Upstairs, a vast broken-pedimented cabinet dominates one gallery. This piece of Frankenstein furniture opens out, complete with huge baize-covered desk, to become an elaborate bureau – a grotesque homage to the live-work home-office. Next door, two console tables are wheeled together and unfolded, transformer-like, to become a day bed, while epic drawings of the erection of Paternoster Square column and the Temple Bar look on, depicted like heroic 17th century events.

In Copenhagen, visitors will be invited to urinate in a giant Ledoux-style pissoir that drains on to the gallery floor

Bronstein is fascinated by these power-dressed civic gestures, which were prevalent in the 1980s and celebrate what he describes as the “aesthetic of publicness.” He is keen on areas like Paternoster Square that “mimic the idea of the civic,” but of course are not. “They don’t belong to anyone, other than arms dealers, but they are very good at what they do.”

His 2008 book, Postmodern Architecture in London, features a catalogue of the overblown excesses of the City during this period, rejoicing in such icons as No 1 Poultry and Farrell’s MI6 building, all depicted as Piranesian ruins encrusted with ivy and encased in scrollwork.

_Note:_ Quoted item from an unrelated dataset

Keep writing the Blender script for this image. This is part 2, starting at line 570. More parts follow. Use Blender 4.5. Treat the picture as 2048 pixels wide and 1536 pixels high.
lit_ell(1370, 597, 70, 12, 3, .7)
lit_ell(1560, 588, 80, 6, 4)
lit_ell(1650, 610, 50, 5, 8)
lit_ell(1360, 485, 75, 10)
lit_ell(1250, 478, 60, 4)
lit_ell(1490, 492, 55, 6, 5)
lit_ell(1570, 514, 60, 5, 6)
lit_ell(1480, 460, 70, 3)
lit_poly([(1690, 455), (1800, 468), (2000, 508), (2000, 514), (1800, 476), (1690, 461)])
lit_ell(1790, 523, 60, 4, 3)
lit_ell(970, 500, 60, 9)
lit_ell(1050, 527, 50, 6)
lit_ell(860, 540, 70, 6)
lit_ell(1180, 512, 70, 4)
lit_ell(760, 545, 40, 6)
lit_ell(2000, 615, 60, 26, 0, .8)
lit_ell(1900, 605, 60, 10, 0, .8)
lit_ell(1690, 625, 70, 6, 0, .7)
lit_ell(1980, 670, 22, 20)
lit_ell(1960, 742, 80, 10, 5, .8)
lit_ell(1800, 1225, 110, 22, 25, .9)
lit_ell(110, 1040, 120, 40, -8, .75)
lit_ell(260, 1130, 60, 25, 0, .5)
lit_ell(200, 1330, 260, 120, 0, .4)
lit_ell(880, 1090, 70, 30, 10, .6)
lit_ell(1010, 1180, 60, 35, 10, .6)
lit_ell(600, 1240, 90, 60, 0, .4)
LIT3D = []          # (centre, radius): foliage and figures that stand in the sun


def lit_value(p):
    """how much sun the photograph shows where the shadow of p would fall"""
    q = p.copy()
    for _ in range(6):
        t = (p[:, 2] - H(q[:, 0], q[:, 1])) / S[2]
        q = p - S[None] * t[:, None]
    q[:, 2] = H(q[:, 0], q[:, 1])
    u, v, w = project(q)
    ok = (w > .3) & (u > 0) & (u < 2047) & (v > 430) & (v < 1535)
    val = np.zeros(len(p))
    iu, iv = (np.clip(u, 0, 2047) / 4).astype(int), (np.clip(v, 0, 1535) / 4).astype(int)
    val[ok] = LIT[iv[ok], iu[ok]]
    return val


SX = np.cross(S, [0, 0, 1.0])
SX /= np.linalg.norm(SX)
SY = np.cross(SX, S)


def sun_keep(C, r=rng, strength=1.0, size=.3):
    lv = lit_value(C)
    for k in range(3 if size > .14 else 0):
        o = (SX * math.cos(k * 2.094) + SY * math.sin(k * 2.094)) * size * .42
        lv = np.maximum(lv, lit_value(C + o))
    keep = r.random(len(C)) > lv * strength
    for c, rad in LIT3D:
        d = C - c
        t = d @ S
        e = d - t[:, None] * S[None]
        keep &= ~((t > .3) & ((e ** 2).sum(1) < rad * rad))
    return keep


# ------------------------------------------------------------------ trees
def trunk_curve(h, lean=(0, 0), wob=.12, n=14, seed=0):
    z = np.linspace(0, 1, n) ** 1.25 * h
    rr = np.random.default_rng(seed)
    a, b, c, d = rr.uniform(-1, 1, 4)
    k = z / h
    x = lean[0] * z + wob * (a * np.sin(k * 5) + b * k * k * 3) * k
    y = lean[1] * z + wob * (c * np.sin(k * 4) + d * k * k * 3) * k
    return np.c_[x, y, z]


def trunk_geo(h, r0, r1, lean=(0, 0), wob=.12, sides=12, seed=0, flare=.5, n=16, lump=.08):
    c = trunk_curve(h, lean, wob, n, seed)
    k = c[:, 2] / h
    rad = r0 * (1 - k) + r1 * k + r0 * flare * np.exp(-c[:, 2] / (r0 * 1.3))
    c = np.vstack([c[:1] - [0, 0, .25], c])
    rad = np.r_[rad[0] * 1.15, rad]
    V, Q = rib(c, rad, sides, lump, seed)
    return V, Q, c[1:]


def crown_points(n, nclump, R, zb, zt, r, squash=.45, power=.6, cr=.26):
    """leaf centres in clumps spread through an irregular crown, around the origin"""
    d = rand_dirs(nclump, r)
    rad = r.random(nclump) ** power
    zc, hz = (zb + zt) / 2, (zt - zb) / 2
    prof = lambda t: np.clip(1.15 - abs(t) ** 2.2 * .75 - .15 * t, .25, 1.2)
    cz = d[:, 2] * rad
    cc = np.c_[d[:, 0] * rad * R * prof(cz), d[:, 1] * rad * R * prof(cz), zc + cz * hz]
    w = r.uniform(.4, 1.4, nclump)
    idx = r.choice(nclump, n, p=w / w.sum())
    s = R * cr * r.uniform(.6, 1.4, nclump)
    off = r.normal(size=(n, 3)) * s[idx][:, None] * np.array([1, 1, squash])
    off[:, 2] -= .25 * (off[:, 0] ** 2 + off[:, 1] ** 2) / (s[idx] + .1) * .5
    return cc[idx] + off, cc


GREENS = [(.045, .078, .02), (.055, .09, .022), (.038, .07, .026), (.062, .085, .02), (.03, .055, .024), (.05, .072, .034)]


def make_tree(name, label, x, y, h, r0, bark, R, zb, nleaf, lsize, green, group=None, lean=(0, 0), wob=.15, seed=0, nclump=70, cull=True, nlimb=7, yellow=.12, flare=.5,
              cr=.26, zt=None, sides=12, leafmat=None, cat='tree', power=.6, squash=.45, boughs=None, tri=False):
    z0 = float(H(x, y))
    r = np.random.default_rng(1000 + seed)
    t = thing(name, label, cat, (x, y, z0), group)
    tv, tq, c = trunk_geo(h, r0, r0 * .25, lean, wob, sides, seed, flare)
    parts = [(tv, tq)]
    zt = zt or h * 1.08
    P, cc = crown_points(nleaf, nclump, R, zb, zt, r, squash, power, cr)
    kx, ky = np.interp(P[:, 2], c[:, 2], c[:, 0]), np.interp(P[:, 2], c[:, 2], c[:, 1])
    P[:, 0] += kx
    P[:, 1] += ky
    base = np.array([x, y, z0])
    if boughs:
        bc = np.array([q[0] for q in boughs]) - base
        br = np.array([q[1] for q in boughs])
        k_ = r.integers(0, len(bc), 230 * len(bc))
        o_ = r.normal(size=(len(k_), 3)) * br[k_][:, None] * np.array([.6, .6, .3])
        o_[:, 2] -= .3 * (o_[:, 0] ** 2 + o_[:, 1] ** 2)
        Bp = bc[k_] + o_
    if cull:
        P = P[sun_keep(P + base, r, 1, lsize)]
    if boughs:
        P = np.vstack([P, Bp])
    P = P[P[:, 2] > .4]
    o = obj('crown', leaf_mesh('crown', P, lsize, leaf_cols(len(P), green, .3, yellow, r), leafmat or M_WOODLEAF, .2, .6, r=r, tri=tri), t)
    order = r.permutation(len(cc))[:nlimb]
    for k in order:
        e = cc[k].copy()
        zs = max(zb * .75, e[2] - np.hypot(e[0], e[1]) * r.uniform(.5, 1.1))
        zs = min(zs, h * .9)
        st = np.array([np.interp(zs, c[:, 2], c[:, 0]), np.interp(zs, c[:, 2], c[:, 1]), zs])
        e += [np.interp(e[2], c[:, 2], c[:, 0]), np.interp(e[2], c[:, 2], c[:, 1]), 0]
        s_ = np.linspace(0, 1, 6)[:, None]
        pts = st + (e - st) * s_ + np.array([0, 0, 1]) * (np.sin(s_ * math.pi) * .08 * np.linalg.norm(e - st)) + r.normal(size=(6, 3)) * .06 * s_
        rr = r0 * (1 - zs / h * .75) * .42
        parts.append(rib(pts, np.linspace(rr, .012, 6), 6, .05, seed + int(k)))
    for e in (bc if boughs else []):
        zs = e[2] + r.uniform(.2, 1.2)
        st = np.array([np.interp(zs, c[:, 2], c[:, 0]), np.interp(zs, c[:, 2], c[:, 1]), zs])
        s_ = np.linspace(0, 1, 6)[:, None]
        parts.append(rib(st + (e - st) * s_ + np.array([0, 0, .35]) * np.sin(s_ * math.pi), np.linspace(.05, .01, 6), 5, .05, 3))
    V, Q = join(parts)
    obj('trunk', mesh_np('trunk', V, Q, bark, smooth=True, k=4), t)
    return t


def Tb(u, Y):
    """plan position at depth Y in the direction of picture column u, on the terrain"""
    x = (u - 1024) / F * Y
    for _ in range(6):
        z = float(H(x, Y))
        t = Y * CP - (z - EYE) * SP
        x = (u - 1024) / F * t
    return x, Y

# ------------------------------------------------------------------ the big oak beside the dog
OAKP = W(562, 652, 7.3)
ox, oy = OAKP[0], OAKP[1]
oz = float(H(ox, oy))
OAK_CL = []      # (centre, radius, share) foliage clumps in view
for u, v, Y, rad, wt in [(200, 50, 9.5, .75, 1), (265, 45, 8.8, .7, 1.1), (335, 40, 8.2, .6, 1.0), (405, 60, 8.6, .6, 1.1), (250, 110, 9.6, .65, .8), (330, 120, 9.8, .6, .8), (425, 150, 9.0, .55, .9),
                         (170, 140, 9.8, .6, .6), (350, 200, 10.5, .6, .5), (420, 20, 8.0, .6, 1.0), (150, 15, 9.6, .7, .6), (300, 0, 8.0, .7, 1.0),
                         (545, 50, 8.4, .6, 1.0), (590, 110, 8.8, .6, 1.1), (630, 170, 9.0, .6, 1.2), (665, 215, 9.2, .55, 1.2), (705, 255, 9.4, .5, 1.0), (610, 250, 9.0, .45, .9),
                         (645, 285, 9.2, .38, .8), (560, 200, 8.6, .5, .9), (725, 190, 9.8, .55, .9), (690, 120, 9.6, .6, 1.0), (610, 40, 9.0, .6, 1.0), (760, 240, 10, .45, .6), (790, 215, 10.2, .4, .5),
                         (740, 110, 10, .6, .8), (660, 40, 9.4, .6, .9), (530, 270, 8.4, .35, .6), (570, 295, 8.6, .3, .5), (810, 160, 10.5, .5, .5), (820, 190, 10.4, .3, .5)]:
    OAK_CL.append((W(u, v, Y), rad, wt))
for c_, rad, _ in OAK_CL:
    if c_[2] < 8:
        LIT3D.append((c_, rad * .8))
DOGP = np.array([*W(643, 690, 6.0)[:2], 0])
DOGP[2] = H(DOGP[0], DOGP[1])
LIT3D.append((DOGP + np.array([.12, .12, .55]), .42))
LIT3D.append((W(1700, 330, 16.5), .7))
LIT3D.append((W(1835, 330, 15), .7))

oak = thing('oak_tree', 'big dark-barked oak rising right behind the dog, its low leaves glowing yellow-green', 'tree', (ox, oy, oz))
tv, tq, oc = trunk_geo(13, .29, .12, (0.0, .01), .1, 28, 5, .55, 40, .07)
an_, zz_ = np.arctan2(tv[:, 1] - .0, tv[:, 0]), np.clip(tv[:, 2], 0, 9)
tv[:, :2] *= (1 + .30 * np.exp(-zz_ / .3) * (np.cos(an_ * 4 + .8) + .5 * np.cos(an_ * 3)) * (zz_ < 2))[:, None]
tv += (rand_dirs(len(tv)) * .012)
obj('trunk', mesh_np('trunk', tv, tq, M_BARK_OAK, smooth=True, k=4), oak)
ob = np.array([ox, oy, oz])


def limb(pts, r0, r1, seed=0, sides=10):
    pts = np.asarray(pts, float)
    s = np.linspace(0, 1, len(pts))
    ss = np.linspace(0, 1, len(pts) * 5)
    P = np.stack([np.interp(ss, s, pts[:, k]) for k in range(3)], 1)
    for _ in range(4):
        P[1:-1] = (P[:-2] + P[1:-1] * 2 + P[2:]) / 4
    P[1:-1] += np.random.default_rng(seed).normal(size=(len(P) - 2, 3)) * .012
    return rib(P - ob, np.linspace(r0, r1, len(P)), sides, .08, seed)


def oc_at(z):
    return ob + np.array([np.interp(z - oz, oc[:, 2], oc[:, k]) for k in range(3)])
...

“It was at a time when everyone was having the biggest wank-fest about Bauhaus in the art world, at the height of this pseudo-left posturing,” he explains. “Celebrating Thatcherism was not cool at all.” He is a particular fan of Foggo’s Broadgate development, and would happily see it listed.

“Its squares are always full of people eating lunch, looking exactly like they did when it was promoted in those horrible hand-rendered pictures,” he enthuses with glee. “It does its job so well that in a way it’s wrong of sophisticated and intelligent architects to not at least explore it critically.”

Bronstein is more than aware of his liberated position outside the profession that enables him to employ and critique the vocabulary of a discipline of which he is happily not part. His is a process of role play, of imagining a client and a brief and getting into character, but remaining safely removed from the realities of construction. He is not interested in the technicalities of building, nor even in the rules of proportion, and is bored by Rossi’s writings on the city. But would he build at scale, given the chance? “In an instant!” he responds. “But it would have to be very gestural.”

The ICA show features a monumental box – one of his largest works to date. It is a flimsy plywood shell capped with a heavy off-the-peg cornice – a kind of inverted mirror image of the blank interior of the gallery, inside which it barely fits. He has also built a miniature opera house on a hill outside Zurich, a pavilion for an audience of five to watch the performance of a single Scarlatti aria. In Copenhagen, meanwhile, his show features a giant Ledoux-style pissoir, in which visitors will be invited to urinate, little spouts draining out on to the gallery floor. “I think it is an overlooked aspect of architecture, that people regularly piss against buildings,” he says. “This is a homage to the right of the human to piss.”

As for contemporary architects he admires, he shrugs with lack of interest, although admits to liking Caruso St John’s proposals for Tate Britain – “because they are unashamedly ornamented” – but thinks the lacy facade of the practice’s Nottingham Contemporary gallery is “just sort of tacky”.

And Prince Charles and his band of modern traditionalists? “I quite like the theatre of gaudiness, the tacky horror of the whole situation,” he giggles. “Yeah, fuck it, bring it on.”